Being a conservationist doesn’t mean that you just protect land and what’s on it by shutting out the rest of the world. In a perfect situation, without man interfering, Mother Nature would do a pretty good job. But man is here on this earth and we don’t always do a good job of preserving what we have. Thankfully our wildlife experts are learning how to do that. This is the science we are now left with to manage and conserve. It’s a cooperation between man and nature.

Because someone may believe that turning 6,000 acres of property around Katahdin Lake into wilderness, is the ultimate in conservation and I disagree, I wouldn’t call that person a non-conservationist. They want a wilderness setting. Does that mean then that they are using the best methods to conserve those resources?

Everyone who ventures into the outdoors has an impact on our environment in a negative way. Through education we learn to minimize those impacts. If hikers going up and down the trails leading to Mt. Katahdin, erode the vegetation under foot to where the bare ground is showing, are hikers seen as not being conservationists? What about the rest? – camping, sight-seeing, boating, fishing, etc.

The best way to prohibit environmental damage and be a pure conservationist would be to ban hiking. This of course is ridiculous so we learn how to build hiking trails that have the least amount of destruction to our environment.
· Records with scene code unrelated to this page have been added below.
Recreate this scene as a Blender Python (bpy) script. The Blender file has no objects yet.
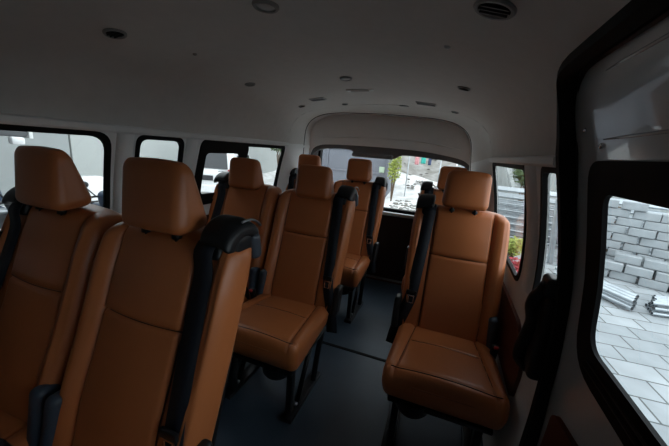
import bpy, bmesh, math, random
import numpy as np
from mathutils import Vector, Matrix, geometry
random.seed(7)
SC = bpy.context.scene
COL = SC.collection

# ---------------------------------------------------------------- camera
cam_d = bpy.data.cameras.new('camera'); cam = bpy.data.objects.new('camera', cam_d); COL.objects.link(cam)
cam_d.sensor_width = 36.0; cam_d.lens = 304.137 * 36.0 / 669.0
cam_d.clip_start = 0.02; cam_d.clip_end = 300
cr = Vector((0.93550695, 0.34491086, 0.07657188)); cu = Vector((-0.15074908, 0.19366379, 0.96941686)); cf = Vector((-0.3195332, 0.91843935, -0.23316882))
cam.matrix_world = Matrix(((cr.x, cu.x, -cf.x, 0.52173), (cr.y, cu.y, -cf.y, 0.0), (cr.z, cu.z, -cf.z, 1.27020), (0, 0, 0, 1)))
SC.camera = cam
# ---------------------------------------------------------------- world: bright overcast sky
w = bpy.data.worlds.new('sky'); SC.world = w; w.use_nodes = True
nt = w.node_tree; nt.nodes.clear()
wo = nt.nodes.new('ShaderNodeOutputWorld'); bg = nt.nodes.new('ShaderNodeBackground')
bg.inputs[0].default_value = (0.90, 0.96, 1.0, 1); bg.inputs[1].default_value = 1.0
nt.links.new(bg.outputs[0], wo.inputs[0])
SC.view_settings.view_transform = 'Standard'; SC.view_settings.look = 'None'
SC.view_settings.gamma = 1.0; SC.view_settings.use_curve_mapping = False
SC.view_settings.exposure = 1.62

# ---------------------------------------------------------------- helpers
def mat(name, col, rough=0.6, metal=0.0, noise=0.0, nscale=8.0, bump=0.0, bscale=200.0, coat=0.0, spec=0.5, col2=None):
    m = bpy.data.materials.new(name); m.use_nodes = True
    n = m.node_tree; b = n.nodes['Principled BSDF']
    b.inputs['Roughness'].default_value = rough; b.inputs['Metallic'].default_value = metal
    b.inputs['Coat Weight'].default_value = coat; b.inputs['Specular IOR Level'].default_value = spec
    tc = n.nodes.new('ShaderNodeTexCoord')
    tx = n.nodes.new('ShaderNodeTexNoise'); tx.inputs['Scale'].default_value = nscale; tx.inputs['Detail'].default_value = 5
    n.links.new(tc.outputs['Object'], tx.inputs['Vector'])
    rp = n.nodes.new('ShaderNodeValToRGB')
    c2 = col2 if col2 else tuple(max(0, c * (1 - noise)) for c in col)
    rp.color_ramp.elements[0].position = 0.3; rp.color_ramp.elements[1].position = 0.7
    rp.color_ramp.elements[0].color = (*c2, 1); rp.color_ramp.elements[1].color = (*col, 1)
    n.links.new(tx.outputs['Fac'], rp.inputs[0]); n.links.new(rp.outputs[0], b.inputs['Base Color'])
    if bump:
        t2 = n.nodes.new('ShaderNodeTexNoise'); t2.inputs['Scale'].default_value = bscale; t2.inputs['Detail'].default_value = 3
        n.links.new(tc.outputs['Object'], t2.inputs['Vector'])
        bp = n.nodes.new('ShaderNodeBump'); bp.inputs['Strength'].default_value = bump; bp.inputs['Distance'].default_value = 0.002
        n.links.new(t2.outputs['Fac'], bp.inputs['Height']); n.links.new(bp.outputs[0], b.inputs['Normal'])
    return m

def glass_mat(name, tint, refl=0.06):
    m = bpy.data.materials.new(name); m.use_nodes = True; n = m.node_tree; n.nodes.clear()
    o = n.nodes.new('ShaderNodeOutputMaterial'); mx = n.nodes.new('ShaderNodeMixShader')
    t = n.nodes.new('ShaderNodeBsdfTransparent'); t.inputs[0].default_value = (*tint, 1)
    g = n.nodes.new('ShaderNodeBsdfGlossy'); g.inputs['Roughness'].default_value = 0.02
    lw = n.nodes.new('ShaderNodeLayerWeight'); lw.inputs[0].default_value = 0.5
    pw = n.nodes.new('ShaderNodeMath'); pw.operation = 'POWER'; pw.inputs[1].default_value = 4.0
    f = n.nodes.new('ShaderNodeMath'); f.operation = 'MULTIPLY_ADD'; f.inputs[1].default_value = 0.5; f.inputs[2].default_value = refl * 0.5
    n.links.new(lw.outputs['Facing'], pw.inputs[0]); n.links.new(pw.outputs[0], f.inputs[0])
    n.links.new(f.outputs[0], mx.inputs[0]); n.links.new(t.outputs[0], mx.inputs[1]); n.links.new(g.outputs[0], mx.inputs[2])
    n.links.new(mx.outputs[0], o.inputs[0])
    return m

M = {}
M['leather'] = mat('tan_leather', (0.49, 0.155, 0.050), 0.40, noise=0.10, nscale=5, bump=0.12, bscale=420)
M['seam'] = mat('seam_thread', (.055, .018, .008), .7)
M['leather_side'] = mat('tan_leather_dark', (0.36, 0.115, 0.035), 0.45, noise=0.10, nscale=5, bump=0.12, bscale=420)
M['black'] = mat('black_plastic', (0.008, 0.009, 0.011), 0.42, spec=0.35, bump=0.1, bscale=500)
M['blackmetal'] = mat('black_painted_metal', (0.010, 0.011, 0.014), 0.35, metal=0.3)
M['web'] = mat('belt_webbing', (0.006, 0.009, 0.016), 0.6, spec=0.3, bump=0.3, bscale=900)
M['bluegrey'] = mat('blue_grey_plastic', (0.035, 0.052, 0.075), 0.45)
M['chrome'] = mat('bright_steel', (0.7, 0.72, 0.74), 0.2, metal=1.0)
M['red'] = mat('red_button', (0.55, 0.02, 0.02), 0.4)
M['headliner'] = mat('headliner', (0.66, 0.65, 0.62), 0.9, noise=0.05, nscale=20, bump=0.15, bscale=700)
M['trim'] = mat('pale_trim', (0.78, 0.80, 0.79), 0.5, noise=0.04, nscale=10)
M['paint'] = mat('van_inner_paint', (0.52, 0.57, 0.58), 0.20, noise=0.03, coat=0.8)
M['darktrim'] = mat('grey_trim', (0.13, 0.135, 0.14), 0.6)
M['brown'] = mat('brown_panel', (0.13, 0.030, 0.012), 0.55, noise=0.2, nscale=6)
M['floor'] = mat('blue_black_vinyl', (0.050, 0.075, 0.105), 0.42, noise=0.18, nscale=5, bump=0.25, bscale=260)
M['rubber'] = mat('black_rubber', (0.004, 0.004, 0.0045), 0.7, spec=0.2)
M['glass'] = glass_mat('clear_glass', (0.86, 0.90, 0.90))
M['glass_door'] = glass_mat('door_glass', (0.84, 0.90, 0.92))
M['exterior'] = mat('white_car_paint', (0.75, 0.76, 0.77), 0.25, coat=0.6)
M['vent_grey'] = mat('vent_grey', (0.30, 0.30, 0.29), 0.6)
M['lens'] = mat('lamp_lens', (0.55, 0.55, 0.53), 0.25)

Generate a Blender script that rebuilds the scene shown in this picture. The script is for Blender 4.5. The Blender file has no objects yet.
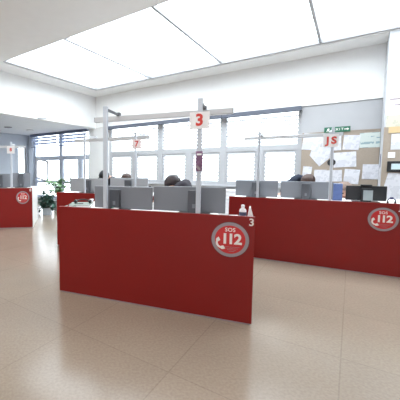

In some cases, we limit the number of people who can use a recreational resource to also help in minimizing negative impact. It isn’t perfect but it is a compromise.

Conservationists come in all shapes and sizes. In our minds, perhaps some of us are a purest when it comes to conservation. In reality this is not achievable. We use the best resources available to us to achieve the best results and you know what? Sometimes we don’t always agree with the methods.